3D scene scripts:
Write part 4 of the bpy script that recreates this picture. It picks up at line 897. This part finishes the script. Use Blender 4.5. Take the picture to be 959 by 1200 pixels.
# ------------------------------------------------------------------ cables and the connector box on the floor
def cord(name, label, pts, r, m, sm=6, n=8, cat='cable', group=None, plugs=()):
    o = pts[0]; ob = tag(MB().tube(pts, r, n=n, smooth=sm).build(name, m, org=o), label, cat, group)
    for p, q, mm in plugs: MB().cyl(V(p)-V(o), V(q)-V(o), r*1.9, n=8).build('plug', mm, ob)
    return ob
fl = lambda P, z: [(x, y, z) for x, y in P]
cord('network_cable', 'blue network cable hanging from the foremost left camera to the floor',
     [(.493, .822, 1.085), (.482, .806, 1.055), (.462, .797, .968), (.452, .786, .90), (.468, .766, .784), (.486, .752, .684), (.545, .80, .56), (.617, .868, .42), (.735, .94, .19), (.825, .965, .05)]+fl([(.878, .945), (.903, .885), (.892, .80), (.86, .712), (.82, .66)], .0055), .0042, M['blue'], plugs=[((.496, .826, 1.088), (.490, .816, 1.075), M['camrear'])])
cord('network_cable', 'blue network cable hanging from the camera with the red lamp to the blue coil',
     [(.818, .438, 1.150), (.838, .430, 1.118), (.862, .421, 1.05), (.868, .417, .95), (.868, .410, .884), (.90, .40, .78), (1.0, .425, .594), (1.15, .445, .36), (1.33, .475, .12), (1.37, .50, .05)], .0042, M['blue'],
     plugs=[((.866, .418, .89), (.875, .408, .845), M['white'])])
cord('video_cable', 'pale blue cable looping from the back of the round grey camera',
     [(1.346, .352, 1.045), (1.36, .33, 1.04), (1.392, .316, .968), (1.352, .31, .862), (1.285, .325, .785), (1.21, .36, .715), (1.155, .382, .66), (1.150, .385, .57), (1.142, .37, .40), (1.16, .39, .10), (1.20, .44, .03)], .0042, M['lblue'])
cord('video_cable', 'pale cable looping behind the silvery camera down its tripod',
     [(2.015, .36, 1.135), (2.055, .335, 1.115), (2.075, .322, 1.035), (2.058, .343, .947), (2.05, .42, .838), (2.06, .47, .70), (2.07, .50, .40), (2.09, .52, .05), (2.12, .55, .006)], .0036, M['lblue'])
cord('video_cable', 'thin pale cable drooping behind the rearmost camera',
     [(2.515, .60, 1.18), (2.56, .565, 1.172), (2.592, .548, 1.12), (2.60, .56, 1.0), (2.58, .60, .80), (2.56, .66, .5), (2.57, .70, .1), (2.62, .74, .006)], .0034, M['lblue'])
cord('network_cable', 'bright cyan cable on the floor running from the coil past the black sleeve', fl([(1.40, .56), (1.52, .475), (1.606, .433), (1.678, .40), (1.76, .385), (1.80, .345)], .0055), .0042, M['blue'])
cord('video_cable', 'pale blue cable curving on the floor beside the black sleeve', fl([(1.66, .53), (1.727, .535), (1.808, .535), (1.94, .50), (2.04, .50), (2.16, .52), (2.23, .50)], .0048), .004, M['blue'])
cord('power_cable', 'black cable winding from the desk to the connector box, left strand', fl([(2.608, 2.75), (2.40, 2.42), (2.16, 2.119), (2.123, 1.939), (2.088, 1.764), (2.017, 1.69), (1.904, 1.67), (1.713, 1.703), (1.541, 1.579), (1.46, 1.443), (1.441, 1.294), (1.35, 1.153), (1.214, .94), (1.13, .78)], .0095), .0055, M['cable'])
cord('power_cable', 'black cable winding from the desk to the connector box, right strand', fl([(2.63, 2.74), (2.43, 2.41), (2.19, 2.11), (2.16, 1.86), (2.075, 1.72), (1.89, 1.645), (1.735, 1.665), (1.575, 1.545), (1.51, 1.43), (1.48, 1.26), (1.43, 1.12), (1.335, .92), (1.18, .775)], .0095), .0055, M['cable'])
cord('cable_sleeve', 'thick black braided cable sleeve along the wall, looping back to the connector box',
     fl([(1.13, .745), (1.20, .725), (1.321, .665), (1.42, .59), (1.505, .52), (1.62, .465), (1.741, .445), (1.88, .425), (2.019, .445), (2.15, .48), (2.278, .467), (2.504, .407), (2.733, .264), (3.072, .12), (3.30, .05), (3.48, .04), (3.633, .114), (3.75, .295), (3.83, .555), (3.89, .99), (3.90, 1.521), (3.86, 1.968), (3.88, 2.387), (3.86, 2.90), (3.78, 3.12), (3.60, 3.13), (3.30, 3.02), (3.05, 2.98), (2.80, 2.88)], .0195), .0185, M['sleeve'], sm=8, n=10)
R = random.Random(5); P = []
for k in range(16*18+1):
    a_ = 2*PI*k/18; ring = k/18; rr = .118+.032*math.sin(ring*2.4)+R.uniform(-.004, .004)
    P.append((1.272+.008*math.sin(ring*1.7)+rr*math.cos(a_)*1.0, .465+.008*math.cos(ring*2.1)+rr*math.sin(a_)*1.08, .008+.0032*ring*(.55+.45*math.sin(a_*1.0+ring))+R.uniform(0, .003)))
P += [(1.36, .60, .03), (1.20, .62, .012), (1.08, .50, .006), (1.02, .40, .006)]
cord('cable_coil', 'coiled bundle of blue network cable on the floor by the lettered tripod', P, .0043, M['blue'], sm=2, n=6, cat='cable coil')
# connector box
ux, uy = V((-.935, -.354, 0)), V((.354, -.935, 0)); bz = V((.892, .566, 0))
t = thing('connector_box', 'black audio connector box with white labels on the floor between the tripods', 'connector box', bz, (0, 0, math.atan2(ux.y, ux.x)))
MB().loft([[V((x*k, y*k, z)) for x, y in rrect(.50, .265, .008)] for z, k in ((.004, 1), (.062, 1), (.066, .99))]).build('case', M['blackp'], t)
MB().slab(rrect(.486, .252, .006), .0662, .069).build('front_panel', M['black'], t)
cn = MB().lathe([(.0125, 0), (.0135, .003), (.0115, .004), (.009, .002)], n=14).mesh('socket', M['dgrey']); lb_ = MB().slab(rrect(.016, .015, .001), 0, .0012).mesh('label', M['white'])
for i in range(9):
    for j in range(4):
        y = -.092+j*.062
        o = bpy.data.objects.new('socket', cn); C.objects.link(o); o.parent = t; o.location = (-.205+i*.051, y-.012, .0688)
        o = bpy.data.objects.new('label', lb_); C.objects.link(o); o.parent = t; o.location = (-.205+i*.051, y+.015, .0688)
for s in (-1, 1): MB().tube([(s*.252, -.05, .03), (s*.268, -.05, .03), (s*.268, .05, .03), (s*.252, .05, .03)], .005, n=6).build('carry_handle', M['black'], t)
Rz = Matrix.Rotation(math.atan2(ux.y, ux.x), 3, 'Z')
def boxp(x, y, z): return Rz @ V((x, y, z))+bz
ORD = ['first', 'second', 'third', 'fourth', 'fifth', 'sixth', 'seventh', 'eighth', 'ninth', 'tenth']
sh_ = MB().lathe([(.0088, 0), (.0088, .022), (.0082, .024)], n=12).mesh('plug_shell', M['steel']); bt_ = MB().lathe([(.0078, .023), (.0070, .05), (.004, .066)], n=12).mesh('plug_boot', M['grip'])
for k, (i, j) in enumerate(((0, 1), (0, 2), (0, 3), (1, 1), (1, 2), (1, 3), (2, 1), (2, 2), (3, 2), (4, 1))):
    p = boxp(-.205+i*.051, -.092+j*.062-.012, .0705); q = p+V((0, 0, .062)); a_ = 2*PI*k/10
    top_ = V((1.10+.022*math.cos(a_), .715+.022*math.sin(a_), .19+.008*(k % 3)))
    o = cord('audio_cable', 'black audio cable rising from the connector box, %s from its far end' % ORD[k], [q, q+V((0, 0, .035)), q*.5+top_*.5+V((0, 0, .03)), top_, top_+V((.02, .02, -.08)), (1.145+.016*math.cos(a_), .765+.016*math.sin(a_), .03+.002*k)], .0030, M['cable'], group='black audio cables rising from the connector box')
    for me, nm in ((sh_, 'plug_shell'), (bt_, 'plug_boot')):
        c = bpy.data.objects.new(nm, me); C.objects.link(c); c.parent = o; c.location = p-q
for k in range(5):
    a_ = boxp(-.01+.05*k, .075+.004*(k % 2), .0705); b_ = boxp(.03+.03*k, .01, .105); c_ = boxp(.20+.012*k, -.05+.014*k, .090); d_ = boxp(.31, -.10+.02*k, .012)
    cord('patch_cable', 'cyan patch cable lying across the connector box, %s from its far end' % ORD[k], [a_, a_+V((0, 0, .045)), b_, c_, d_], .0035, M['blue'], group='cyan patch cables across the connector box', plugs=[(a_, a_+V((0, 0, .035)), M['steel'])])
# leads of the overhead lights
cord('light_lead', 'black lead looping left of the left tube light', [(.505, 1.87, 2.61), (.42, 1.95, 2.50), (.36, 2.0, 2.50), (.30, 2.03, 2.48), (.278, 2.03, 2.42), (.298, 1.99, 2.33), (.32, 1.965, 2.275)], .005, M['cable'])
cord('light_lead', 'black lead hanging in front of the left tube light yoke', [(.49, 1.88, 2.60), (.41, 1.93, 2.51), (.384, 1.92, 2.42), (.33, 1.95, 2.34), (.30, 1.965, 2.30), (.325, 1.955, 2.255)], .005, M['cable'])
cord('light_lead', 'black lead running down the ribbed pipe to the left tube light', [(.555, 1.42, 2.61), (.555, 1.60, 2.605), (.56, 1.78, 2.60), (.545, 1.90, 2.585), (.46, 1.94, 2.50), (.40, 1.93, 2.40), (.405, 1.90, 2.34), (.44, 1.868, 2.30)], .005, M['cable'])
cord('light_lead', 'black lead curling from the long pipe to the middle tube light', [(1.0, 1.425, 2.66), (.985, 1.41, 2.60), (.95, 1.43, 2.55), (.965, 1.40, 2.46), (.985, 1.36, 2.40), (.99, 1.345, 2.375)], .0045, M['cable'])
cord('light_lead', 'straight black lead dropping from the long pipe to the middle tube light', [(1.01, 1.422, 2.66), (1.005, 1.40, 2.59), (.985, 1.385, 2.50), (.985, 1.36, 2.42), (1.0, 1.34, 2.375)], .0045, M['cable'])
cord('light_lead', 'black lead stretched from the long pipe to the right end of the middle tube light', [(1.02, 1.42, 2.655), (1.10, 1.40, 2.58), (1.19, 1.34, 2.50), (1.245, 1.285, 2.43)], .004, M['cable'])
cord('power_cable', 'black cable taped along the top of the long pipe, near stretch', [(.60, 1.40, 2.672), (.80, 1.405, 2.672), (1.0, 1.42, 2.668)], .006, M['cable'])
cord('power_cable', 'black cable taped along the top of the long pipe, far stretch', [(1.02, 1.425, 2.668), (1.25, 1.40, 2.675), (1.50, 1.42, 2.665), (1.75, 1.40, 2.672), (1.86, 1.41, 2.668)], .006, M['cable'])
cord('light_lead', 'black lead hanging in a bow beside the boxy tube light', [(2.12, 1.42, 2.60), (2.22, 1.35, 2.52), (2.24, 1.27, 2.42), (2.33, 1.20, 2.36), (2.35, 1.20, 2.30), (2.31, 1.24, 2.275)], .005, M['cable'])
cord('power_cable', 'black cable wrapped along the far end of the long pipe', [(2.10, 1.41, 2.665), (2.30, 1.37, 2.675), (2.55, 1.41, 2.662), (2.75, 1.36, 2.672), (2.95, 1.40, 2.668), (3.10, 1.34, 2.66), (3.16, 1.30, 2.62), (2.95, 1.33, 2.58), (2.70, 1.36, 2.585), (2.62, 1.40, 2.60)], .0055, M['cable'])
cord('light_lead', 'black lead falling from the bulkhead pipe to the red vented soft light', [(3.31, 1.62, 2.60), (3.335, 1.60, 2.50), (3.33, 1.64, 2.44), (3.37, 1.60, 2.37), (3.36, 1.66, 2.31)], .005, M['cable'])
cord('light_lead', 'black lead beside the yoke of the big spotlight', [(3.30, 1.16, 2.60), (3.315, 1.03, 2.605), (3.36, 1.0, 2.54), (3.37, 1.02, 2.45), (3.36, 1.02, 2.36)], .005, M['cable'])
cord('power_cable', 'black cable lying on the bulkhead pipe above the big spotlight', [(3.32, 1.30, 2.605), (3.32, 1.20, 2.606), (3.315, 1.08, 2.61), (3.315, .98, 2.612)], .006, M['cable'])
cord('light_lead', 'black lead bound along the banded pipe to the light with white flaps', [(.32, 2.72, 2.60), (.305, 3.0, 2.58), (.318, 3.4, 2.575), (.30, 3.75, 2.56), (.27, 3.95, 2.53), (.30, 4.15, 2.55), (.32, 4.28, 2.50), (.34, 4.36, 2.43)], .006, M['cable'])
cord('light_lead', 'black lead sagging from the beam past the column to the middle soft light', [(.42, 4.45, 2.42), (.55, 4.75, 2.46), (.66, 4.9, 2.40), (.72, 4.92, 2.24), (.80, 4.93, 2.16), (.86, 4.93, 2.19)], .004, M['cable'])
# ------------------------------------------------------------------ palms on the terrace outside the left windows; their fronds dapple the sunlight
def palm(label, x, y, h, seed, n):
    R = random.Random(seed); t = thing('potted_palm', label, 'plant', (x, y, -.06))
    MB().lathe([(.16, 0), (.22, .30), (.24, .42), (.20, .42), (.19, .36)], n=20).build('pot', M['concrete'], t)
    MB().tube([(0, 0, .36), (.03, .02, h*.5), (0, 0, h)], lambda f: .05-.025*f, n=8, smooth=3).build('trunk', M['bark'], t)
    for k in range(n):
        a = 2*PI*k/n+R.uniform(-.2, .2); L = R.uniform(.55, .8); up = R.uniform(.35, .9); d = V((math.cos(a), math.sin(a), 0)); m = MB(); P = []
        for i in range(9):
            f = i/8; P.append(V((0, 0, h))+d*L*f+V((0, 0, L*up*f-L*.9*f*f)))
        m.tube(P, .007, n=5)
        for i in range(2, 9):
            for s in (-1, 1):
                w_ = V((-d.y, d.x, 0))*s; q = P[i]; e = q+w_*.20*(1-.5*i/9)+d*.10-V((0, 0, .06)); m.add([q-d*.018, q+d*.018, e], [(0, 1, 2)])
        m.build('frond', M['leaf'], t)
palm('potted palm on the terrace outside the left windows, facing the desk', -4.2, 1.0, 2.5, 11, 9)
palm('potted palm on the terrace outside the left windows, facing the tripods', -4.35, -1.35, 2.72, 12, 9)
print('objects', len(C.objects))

==

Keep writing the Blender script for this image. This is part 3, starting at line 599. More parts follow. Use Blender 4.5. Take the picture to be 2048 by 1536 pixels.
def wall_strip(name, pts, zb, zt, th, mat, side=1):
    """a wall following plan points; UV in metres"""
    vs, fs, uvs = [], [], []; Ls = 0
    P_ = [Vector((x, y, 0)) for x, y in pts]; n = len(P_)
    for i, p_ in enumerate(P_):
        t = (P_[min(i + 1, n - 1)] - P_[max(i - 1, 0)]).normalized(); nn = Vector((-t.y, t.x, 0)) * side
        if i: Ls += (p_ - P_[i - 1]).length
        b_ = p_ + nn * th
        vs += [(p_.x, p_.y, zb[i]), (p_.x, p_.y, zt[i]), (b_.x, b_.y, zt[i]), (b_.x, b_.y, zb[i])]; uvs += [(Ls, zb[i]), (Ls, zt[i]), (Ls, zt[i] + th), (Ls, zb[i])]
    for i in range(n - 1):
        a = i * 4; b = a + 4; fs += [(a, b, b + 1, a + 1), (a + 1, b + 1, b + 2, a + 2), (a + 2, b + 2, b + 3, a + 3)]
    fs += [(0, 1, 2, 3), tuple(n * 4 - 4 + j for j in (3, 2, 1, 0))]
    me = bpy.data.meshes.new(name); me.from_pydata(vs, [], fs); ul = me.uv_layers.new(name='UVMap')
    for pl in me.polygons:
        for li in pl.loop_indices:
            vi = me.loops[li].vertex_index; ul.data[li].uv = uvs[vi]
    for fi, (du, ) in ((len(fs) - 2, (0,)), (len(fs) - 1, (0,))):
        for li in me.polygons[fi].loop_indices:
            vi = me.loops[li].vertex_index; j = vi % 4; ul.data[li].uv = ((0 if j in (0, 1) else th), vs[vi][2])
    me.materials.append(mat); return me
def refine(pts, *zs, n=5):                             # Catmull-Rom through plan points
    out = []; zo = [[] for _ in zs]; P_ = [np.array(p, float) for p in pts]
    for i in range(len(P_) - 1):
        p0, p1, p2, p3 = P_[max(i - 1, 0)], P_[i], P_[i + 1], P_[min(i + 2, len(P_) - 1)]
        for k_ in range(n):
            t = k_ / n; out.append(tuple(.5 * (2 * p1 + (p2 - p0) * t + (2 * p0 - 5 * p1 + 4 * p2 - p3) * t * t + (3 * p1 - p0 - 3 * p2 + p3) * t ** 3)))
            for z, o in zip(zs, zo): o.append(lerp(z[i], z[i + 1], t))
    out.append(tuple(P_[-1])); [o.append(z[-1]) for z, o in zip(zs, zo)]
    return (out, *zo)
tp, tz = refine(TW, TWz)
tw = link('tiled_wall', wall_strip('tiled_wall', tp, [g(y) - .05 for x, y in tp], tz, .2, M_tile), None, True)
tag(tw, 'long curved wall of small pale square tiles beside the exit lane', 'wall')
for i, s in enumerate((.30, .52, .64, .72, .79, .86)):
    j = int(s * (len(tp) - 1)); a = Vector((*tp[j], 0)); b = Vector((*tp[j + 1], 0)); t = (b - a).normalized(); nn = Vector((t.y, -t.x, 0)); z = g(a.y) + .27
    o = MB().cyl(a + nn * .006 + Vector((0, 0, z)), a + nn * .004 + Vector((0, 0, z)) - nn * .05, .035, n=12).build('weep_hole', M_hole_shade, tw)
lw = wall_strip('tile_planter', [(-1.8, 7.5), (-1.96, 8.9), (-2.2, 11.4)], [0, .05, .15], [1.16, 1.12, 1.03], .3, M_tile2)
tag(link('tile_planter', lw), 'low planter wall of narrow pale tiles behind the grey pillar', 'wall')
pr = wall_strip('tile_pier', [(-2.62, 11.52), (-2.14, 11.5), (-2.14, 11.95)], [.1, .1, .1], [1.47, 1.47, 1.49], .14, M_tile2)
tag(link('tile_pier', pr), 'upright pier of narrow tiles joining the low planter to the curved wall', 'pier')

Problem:
Pull out every line of the entries that includes the word "This".

Response below:
Write part 4 of the bpy script that recreates this picture. It picks up at line 897. This part finishes the script. Use Blender 4.5. Take the picture to be 959 by 1200 pixels.
Keep writing the Blender script for this image. This is part 3, starting at line 599. More parts follow. Use Blender 4.5. Take the picture to be 2048 by 1536 pixels.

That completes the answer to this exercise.